The authors begin the paper with an excerpt from an African-American student’s classroom talk. The student provides a reasoned explanation for the absence of obese marathon runners, but uses language in a way that signals or echoes his particular social identity and social group membership, i.e. he does not use scientific terms and as such his description does not benefit from organizational specificity of scientific language. As the authors acknowledge, an ability to use scientific terms correctly and fluently is not an inherent skill – learners need to learn how to ‘talk science.’ Indeed ‘it is the job of the teacher to introduce the intricacies of the language and to scaffold students to join this conversation through connection to everyday experiences’ (p. 1471). Furthermore, educators need to learn the cultural and linguistic backgrounds of students to bridge home language with scientific language (Emdin, 2010). Thus, by adopting a ‘disaggregate’ approach, the authors contend that educators can identify instructional incongruence, improve learners’ conceptual understanding, and promote learners’ discursive identity development.

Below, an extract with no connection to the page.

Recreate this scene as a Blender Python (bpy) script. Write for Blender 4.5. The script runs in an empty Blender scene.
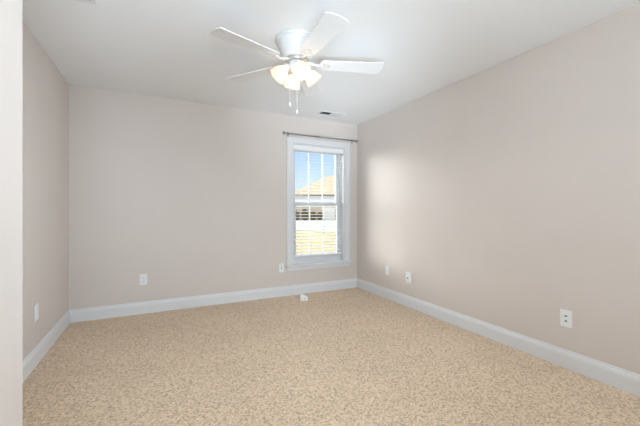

The study involved 49 fifth grade students. Out of these, 30 spoke Spanish as their primary home language, whereas it is English for the remaining 19 students. The students were randomly assigned into control or treatment groups and engaged in a series of lessons on photosynthesis. The treatment group was taught using the Directed Language Approach to Science Instruction that involves a four-stage approach to teaching science based on the use of everyday scientific language:

1. The pre-assessment instruction phase is a formative stage allowing the teacher to determine what the students already know. 

2. The content construction phase involves the teacher introducing actual content without using detailed language. 

3. The introduction of explicit language phase introduces students to specific language with opportunities for students to use key terms in talk-based and written assignments. 

4. The scaffolding opportunities for language phase involves the teacher providing opportunities for students to discuss phenomena and practice using terms without the teacher’s assistance.

Both groups completed pre- and post-tests to assess learning gains that included closed- and open-ended questions. The open-ended responses were analyzed and scored depending on whether the students used everyday, scientific, or a mix of language types.

Following analysis, it was shown that the conceptual learning gains of the treatment group were nearly twice than those of the control group. In addition, the treatment groups were more likely to use scientific language correctly. The authors conclude that using a disaggregate approach not only improved students’ conceptual understanding but also enhanced their ability to use scientific language to explain scientific phenomena.

The authors conclude the study with suggestions for future research initiatives including the issue of how teacher education programs could be developed to help teachers understand the impact of language acquisition while also becoming aware of the interplay and degree of continuity between home or everyday language and that required in science classrooms.

The ideas and findings of this study clearly have considerable value for ISE educators engaged in teacher education and for those working directly with diverse learners who bring particular social identities when engaging in science learning. In the words of the authors, educators need to take great care to acknowledge and build on students’ own language resources in the process of guiding them on their pathway to develop science fluency.